Dataset excerpt
-------------------------
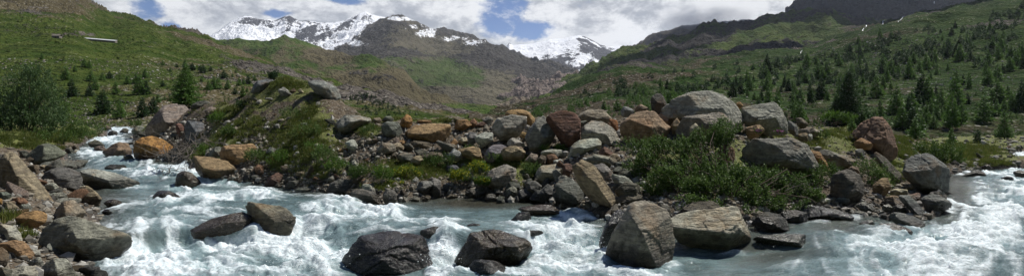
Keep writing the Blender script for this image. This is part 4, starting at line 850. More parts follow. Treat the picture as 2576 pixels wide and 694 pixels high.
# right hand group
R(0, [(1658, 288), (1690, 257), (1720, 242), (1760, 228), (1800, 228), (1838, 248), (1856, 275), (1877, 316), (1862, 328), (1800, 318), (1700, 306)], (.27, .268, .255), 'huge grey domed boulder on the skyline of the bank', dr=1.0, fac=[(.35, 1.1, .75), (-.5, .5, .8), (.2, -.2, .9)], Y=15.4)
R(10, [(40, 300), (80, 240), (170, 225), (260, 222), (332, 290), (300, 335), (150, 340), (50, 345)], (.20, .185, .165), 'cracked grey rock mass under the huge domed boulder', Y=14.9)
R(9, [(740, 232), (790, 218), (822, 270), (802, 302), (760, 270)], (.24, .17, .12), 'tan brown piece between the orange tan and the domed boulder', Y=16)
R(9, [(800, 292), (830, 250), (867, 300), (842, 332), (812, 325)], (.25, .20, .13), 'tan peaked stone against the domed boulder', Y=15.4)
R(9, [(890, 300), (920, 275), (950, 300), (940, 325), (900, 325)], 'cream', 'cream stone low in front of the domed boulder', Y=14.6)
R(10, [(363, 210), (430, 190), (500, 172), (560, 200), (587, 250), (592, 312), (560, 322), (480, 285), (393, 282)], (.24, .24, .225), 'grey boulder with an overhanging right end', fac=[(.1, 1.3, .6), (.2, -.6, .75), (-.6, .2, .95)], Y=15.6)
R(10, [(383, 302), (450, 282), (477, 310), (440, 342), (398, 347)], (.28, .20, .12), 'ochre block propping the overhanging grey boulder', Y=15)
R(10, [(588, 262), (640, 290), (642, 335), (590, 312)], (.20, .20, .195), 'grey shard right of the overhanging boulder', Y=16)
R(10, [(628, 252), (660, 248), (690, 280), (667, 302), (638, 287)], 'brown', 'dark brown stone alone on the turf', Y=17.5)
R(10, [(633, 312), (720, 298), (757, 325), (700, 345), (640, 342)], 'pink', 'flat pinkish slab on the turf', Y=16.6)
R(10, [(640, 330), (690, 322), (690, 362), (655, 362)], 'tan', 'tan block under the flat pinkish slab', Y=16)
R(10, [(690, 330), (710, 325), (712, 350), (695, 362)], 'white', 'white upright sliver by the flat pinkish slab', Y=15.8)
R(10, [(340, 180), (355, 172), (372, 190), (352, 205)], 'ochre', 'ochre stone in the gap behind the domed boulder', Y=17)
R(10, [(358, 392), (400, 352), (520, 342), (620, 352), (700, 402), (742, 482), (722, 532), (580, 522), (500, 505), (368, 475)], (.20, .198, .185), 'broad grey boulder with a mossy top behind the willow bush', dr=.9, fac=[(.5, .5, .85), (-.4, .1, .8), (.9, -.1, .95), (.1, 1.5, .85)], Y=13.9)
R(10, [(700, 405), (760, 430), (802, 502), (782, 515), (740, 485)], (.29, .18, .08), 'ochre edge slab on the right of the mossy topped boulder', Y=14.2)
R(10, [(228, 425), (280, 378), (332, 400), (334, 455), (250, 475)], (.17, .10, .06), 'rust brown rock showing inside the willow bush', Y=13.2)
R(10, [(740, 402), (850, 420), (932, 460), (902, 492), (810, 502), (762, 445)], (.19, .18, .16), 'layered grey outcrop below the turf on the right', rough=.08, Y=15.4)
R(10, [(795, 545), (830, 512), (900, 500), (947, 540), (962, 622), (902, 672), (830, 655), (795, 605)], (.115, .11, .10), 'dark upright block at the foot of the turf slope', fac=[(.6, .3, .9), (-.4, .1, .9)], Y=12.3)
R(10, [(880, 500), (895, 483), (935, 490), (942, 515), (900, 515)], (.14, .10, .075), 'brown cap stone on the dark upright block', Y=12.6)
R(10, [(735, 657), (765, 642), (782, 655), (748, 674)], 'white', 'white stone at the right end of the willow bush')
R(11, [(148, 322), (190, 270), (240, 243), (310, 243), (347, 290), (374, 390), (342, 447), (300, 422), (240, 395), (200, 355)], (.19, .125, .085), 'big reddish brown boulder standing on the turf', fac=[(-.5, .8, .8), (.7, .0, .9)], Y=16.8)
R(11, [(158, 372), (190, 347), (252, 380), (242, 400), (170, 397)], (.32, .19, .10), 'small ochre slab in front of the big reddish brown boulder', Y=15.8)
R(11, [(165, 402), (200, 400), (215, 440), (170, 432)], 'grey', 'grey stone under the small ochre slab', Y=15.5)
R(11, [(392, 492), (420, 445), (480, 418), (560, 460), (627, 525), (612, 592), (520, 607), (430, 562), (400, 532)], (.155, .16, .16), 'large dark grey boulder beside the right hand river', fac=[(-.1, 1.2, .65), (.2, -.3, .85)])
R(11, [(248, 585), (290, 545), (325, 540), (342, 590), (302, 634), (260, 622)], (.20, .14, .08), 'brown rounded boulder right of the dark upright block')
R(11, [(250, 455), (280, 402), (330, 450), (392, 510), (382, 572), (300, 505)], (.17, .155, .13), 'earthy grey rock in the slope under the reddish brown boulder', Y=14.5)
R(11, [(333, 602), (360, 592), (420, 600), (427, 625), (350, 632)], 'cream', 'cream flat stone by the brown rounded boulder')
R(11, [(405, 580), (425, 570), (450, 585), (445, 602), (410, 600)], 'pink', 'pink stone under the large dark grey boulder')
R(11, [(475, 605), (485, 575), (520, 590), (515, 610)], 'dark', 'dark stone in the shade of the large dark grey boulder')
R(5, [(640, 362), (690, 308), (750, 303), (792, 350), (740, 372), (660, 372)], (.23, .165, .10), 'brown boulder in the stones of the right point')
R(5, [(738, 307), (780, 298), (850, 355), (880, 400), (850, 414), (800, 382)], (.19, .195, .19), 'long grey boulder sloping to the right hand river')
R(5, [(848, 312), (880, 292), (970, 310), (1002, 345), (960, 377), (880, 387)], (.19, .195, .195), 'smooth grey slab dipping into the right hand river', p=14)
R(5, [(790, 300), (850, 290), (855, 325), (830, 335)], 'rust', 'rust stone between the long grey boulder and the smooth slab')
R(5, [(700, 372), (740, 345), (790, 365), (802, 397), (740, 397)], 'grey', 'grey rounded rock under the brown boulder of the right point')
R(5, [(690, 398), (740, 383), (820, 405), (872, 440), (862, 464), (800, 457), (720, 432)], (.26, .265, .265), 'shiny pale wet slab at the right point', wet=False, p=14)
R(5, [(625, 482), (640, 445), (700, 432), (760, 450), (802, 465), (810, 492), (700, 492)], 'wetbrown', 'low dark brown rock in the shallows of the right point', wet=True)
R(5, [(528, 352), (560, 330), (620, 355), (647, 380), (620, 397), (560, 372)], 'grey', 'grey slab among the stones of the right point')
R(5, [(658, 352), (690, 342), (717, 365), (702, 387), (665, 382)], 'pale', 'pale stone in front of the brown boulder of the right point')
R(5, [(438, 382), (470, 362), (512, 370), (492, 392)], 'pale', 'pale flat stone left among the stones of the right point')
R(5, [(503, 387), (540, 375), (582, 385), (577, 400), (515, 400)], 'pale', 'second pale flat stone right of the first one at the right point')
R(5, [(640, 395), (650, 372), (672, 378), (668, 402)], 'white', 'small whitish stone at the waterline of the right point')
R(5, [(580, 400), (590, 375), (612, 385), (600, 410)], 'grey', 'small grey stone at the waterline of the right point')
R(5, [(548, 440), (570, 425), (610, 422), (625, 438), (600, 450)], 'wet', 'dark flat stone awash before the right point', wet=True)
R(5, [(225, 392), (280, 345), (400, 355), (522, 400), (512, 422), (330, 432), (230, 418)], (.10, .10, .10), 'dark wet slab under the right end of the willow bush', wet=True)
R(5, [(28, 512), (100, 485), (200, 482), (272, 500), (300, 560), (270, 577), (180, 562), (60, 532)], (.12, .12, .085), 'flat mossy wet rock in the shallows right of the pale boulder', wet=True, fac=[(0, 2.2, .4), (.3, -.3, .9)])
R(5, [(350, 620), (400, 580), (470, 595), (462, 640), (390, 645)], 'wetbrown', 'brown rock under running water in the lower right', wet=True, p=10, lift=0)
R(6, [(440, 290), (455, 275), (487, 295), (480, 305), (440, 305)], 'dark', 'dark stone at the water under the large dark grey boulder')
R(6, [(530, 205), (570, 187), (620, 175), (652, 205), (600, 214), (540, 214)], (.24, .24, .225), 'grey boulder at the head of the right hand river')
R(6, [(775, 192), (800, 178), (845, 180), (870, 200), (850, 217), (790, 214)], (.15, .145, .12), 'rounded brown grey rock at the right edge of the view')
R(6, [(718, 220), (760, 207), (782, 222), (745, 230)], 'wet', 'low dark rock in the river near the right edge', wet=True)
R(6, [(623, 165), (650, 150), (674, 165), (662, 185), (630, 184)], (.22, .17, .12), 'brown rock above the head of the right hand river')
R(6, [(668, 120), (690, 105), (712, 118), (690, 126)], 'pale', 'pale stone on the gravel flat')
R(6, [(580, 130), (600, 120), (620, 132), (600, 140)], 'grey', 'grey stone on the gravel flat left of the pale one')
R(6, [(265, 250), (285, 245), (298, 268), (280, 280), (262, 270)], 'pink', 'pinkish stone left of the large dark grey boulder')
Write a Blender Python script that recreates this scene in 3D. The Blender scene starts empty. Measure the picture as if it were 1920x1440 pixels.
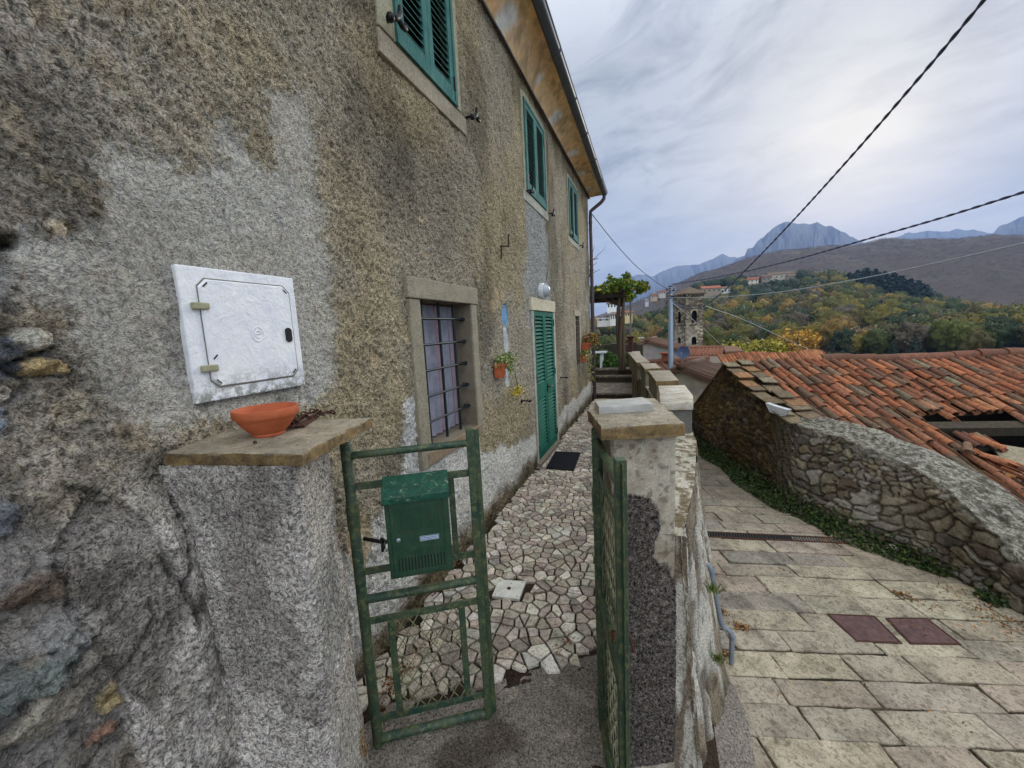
-------------------------
EXERCISE
In the entries above, find each line with the word "picture" and copy it.

FULL OUTPUT
Keep writing the Blender script for this image. This is part 4, starting at line 850. More parts follow. Treat the picture as 2576 pixels wide and 694 pixels high.
Write a Blender Python script that recreates this scene in 3D. The Blender scene starts empty. Measure the picture as if it were 1920x1440 pixels.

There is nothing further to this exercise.